Ogromny wpływ na cesarza miała jego matka Zofia, księżniczka Bawarska. W młodości cesarz nie mógł obyć się bez jej rady i pomocy. Gdy zmarła w 1872 roku, ludność uznała, mimo to, ze nosiła tylko tytuł arcyksiężnej, ze umarła rzeczywista cesarzowa. Nieambitny ojciec cesarza Franciszek Karol, przeżył swą żonę o sześć lat.
Najstarszym bratem cesarza był arcyksiążę Maksymilan. Franciszek Józef często bywał zazdrosny o brata. Bracia różnili się także charakterami. Maksymilian był romantykiem, lubił poezję i był bardziej marzycielem niż praktycznym działaczem.
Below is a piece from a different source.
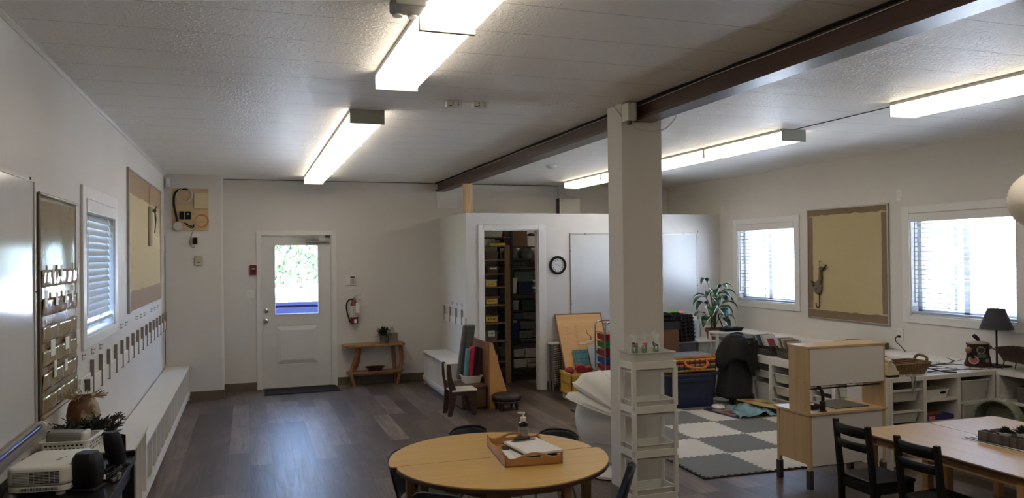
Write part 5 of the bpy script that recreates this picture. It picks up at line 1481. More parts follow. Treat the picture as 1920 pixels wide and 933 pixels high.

Gdy zaproponowano Maksymilianowi tron cesarza Meksyku, Franciszek Józef ustosunkował się do tego chłodno, a potem zażądał od Maksymiliana zrzeczenia się praw dynastycznych. Poróżniwszy się z bratem Maksymilian wsiadł w kwietniu 1864 roku na statek i odpłynął do Meksyku. Został rozstrzelany w 1867 roku.
Jedyny syn cesarza, arcyksiążę Rudolf, zmarł w 1889 roku. Okoliczności jego śmierci nie są znane (najpewniej samobójstwo), nie wiadomo też jaki udział w tej śmierci miał Franciszek Józef. Wraz z śmiercią syna cesarz stracił swego jedynego dziedzica.
Najmłodszy brat cesarza, Ludwik Wiktor, politycznie bezużyteczny i absolutnie leniwy, dopuszczał się niemal publicznych wybryków homoseksualnych. Sprawa była nader delikatna i należało ją załatwić możliwie dyskretnie. W 1895 roku arcyksiążę został skazany przez cesarza na banicję z dworu i osadzony w jednym z zamków.
W roku 1898 ginie cesarzowa Elżbieta, ugodzona w serce pilnikiem, jako przypadkowy cel ataku włoskiego nacjonalisty. Mimo, że Franciszek Józef bardzo przeżył śmierć żony, jak zwykle w imię racji stanu, żył i pracował jak zawsze. Podobno po śmierci żony powiedział: „Nic mi nie zostało oszczędzone”.
Po śmierci syna cesarza – Rudolfa jego miejsce zajął brat cesarza Karol Ludwik. Ten jednak zmarł w 1896 roku i następcą tronu został jego syn Franciszek Ferdynand. Franciszek i Ferdynand szczerze się nie znosili. Arcyksiążę Ferdynand walczył z cesarzem o prawa do rządzenia, które jemu, jego zdaniem, jako następcy tronu przynajmniej po części się należały. Franciszek Józef, zawsze gotowy poświęcić wszystko dla państwa, nie rozumiał Ferdynanda.
Arcyksiążę Ferdynand został zastrzelony 28 czerwca 1914 roku w Sarajewie, wraz z żoną Zofią przez Gawriła Principa. Wydarzenie to było bezpośrednią przyczyną do wybuchu I wojny światowej. Gdy kula przeszyła Franciszkowi Ferdynandowi gardło, znalazł jeszcze dość siły, by sześć lub siedem razy powtórzyć słowa: „To nic”.
Franciszek Józef zmarł 21 listopada 1916 roku, mając przed oczyma obraz ruin Imperium Austro-Węgierskiego, nieszczęśliwy prywatnie, nieszczęśliwy władca, nie doczekał końca bezsensownej wojny, która pogrążyła dziedzictwo Habsburgów.